Given instruction |
Only the lines from the one containing "Write a Blender" through the one containing "COL = scene.collection" should be duplicated, exactly as they appear. Pictures are to be left out.

Provided data |
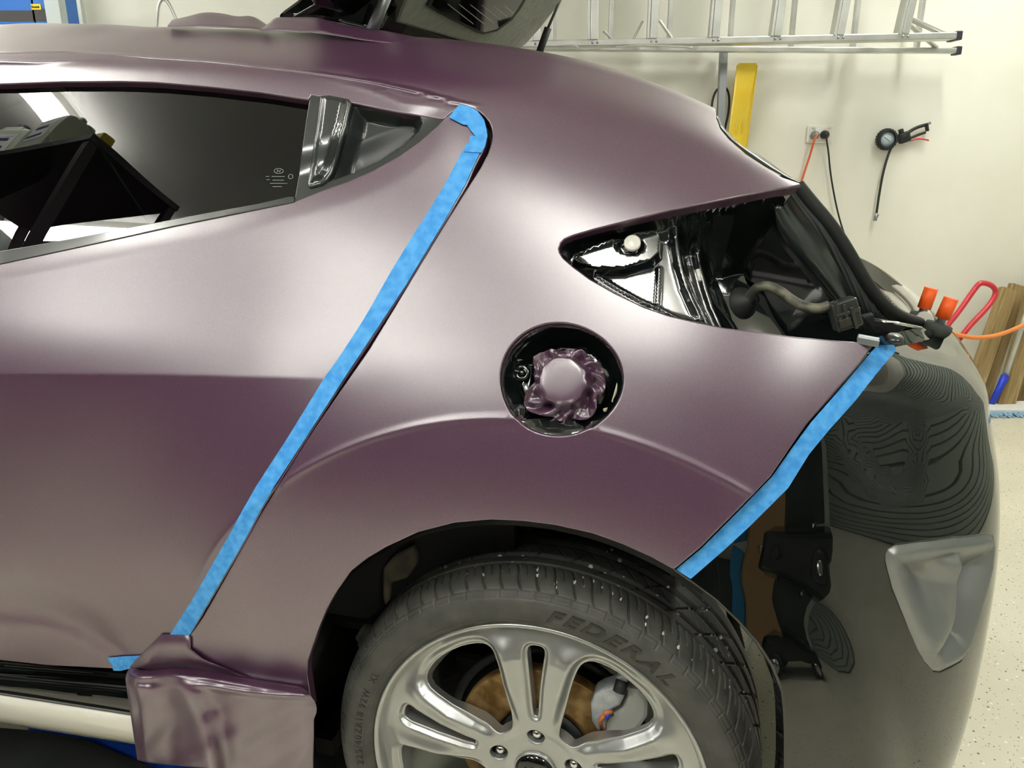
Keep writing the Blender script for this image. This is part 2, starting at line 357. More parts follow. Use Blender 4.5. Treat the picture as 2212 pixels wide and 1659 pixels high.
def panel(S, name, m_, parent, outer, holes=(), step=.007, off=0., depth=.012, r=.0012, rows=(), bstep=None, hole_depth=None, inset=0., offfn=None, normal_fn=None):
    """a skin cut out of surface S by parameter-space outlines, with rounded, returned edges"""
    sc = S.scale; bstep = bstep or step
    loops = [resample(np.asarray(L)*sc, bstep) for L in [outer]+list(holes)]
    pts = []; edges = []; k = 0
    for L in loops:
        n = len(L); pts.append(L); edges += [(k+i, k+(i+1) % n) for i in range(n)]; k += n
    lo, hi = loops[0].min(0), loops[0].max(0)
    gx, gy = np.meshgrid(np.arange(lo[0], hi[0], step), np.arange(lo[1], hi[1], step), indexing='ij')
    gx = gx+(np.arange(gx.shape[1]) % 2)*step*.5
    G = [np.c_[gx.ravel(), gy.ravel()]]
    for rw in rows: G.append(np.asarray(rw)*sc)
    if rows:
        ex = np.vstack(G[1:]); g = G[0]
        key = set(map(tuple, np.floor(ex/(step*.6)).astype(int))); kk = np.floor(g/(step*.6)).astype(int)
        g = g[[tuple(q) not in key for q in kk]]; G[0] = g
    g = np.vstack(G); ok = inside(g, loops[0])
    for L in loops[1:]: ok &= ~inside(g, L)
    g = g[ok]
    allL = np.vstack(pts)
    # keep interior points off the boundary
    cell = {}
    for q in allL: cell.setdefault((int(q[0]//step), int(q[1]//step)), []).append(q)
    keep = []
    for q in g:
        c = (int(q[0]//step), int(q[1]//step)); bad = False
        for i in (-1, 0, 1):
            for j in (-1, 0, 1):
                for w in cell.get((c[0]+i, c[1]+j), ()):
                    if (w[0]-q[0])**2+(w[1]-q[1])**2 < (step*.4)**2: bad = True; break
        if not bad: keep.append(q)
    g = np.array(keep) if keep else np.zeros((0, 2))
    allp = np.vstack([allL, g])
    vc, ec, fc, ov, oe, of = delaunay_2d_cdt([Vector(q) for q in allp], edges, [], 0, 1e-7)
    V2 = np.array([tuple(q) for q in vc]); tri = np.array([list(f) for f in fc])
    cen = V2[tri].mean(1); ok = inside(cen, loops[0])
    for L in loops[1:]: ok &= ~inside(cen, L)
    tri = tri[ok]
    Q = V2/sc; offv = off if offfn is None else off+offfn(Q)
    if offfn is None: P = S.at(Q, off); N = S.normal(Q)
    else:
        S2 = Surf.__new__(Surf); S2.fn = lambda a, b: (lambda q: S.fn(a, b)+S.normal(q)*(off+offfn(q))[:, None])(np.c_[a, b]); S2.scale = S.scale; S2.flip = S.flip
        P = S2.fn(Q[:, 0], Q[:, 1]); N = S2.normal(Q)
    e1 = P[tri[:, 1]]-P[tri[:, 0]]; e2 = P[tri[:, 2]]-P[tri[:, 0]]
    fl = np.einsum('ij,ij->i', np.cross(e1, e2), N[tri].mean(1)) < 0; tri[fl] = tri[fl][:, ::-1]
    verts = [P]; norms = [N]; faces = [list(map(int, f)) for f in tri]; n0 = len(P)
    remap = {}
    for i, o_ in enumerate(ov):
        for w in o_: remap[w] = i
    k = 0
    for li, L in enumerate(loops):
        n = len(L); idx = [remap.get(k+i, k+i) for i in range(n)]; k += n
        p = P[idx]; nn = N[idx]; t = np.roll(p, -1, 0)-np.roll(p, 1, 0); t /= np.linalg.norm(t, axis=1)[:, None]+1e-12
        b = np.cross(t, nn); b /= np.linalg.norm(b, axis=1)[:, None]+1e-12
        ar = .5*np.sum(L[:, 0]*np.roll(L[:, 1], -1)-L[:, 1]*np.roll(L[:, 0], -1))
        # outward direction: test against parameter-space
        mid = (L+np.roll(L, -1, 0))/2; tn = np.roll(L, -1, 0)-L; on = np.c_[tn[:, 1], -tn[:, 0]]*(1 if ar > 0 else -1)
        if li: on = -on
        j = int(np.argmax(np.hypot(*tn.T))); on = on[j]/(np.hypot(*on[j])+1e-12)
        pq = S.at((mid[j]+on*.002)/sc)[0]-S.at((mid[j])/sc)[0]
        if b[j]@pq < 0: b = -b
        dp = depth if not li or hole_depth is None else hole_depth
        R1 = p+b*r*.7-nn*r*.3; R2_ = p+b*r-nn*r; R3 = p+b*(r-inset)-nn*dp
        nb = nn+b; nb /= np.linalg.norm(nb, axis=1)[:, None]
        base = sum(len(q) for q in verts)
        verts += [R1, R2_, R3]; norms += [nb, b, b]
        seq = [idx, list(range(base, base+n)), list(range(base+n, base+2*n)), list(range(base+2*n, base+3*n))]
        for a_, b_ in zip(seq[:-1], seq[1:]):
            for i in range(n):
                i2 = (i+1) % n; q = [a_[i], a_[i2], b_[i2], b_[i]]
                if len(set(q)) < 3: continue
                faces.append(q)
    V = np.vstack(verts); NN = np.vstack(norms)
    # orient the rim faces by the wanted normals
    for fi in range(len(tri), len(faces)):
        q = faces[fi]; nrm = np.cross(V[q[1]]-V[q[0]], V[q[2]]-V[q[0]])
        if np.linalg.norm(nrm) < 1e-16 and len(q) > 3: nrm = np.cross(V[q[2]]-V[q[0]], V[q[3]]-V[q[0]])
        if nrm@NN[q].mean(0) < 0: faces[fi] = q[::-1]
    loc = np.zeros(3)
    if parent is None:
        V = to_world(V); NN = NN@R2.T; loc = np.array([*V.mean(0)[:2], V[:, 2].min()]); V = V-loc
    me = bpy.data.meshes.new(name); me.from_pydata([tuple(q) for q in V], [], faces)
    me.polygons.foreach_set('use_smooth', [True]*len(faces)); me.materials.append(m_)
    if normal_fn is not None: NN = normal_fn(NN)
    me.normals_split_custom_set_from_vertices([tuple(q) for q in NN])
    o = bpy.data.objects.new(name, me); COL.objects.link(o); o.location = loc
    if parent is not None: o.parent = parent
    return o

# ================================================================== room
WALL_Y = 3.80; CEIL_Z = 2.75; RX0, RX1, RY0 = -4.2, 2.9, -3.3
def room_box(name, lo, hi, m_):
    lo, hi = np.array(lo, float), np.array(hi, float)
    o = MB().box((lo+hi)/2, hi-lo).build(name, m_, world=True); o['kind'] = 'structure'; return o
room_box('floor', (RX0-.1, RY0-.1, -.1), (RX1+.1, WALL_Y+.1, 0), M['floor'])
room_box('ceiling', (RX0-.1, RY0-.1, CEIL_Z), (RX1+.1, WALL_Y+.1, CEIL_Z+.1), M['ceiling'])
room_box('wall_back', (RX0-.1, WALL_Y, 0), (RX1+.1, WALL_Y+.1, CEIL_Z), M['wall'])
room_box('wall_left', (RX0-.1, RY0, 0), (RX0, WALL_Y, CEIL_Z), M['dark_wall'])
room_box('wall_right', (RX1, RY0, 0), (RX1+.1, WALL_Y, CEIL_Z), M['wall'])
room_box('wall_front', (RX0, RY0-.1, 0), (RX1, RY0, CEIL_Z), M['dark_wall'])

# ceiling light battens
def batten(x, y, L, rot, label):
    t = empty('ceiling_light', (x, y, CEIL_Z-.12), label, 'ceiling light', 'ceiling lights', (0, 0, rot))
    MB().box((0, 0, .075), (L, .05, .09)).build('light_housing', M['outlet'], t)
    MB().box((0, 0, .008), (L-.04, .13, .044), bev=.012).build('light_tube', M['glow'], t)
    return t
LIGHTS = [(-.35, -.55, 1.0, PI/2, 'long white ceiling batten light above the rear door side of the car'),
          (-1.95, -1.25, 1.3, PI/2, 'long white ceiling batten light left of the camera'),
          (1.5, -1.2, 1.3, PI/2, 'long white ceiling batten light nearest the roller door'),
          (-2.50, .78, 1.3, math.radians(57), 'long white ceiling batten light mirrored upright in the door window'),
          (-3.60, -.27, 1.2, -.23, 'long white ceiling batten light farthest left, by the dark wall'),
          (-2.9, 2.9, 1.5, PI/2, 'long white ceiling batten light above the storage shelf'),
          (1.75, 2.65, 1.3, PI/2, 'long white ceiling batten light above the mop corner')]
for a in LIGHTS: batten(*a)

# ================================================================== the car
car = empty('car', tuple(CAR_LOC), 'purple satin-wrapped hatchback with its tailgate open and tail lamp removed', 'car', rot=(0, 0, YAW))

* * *

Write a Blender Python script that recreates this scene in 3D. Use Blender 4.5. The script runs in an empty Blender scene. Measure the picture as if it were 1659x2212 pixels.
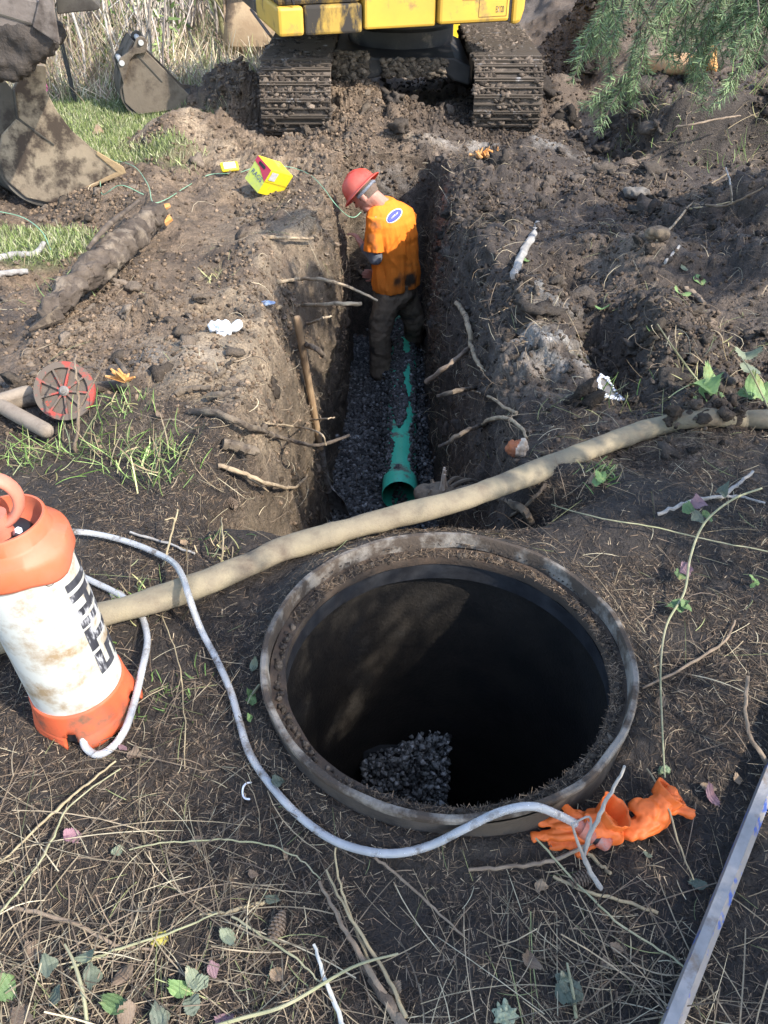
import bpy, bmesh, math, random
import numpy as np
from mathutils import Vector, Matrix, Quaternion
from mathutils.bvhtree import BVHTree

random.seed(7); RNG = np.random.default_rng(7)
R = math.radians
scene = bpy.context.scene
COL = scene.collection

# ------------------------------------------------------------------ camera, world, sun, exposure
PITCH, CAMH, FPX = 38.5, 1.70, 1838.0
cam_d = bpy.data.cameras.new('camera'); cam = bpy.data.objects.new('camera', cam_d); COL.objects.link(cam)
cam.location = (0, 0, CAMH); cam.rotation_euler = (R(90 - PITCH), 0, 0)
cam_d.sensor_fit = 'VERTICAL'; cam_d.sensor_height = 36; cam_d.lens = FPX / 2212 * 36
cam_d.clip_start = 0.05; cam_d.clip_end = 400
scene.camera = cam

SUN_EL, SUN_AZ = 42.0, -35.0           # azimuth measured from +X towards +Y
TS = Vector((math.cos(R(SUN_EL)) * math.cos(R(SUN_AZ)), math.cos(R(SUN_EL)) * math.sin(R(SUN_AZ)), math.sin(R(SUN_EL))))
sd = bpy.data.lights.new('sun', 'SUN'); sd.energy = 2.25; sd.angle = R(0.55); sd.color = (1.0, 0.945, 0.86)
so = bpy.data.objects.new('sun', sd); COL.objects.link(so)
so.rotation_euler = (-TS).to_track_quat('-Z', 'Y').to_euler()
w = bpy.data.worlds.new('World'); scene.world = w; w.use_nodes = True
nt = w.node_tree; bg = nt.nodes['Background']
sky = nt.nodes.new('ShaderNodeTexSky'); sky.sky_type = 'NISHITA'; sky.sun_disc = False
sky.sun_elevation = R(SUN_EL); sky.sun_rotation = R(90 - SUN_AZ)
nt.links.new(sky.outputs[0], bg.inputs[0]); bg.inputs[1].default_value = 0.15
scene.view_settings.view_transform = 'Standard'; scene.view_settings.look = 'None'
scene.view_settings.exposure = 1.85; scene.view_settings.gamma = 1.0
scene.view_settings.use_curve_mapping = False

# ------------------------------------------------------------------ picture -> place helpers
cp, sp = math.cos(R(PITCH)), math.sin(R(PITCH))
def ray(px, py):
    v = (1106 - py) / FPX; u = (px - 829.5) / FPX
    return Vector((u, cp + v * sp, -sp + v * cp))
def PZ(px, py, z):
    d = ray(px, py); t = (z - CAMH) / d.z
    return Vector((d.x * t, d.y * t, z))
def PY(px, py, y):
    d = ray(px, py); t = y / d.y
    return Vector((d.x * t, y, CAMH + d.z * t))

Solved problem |
Write a Blender Python script that recreates this scene in 3D. Use Blender 4.5. The script runs in an empty Blender scene. Measure the picture as if it were 1659x2212 pixels.
import bpy, bmesh, math, random
import numpy as np
from mathutils import Vector, Matrix, Quaternion
from mathutils.bvhtree import BVHTree

random.seed(7); RNG = np.random.default_rng(7)
R = math.radians
scene = bpy.context.scene
COL = scene.collection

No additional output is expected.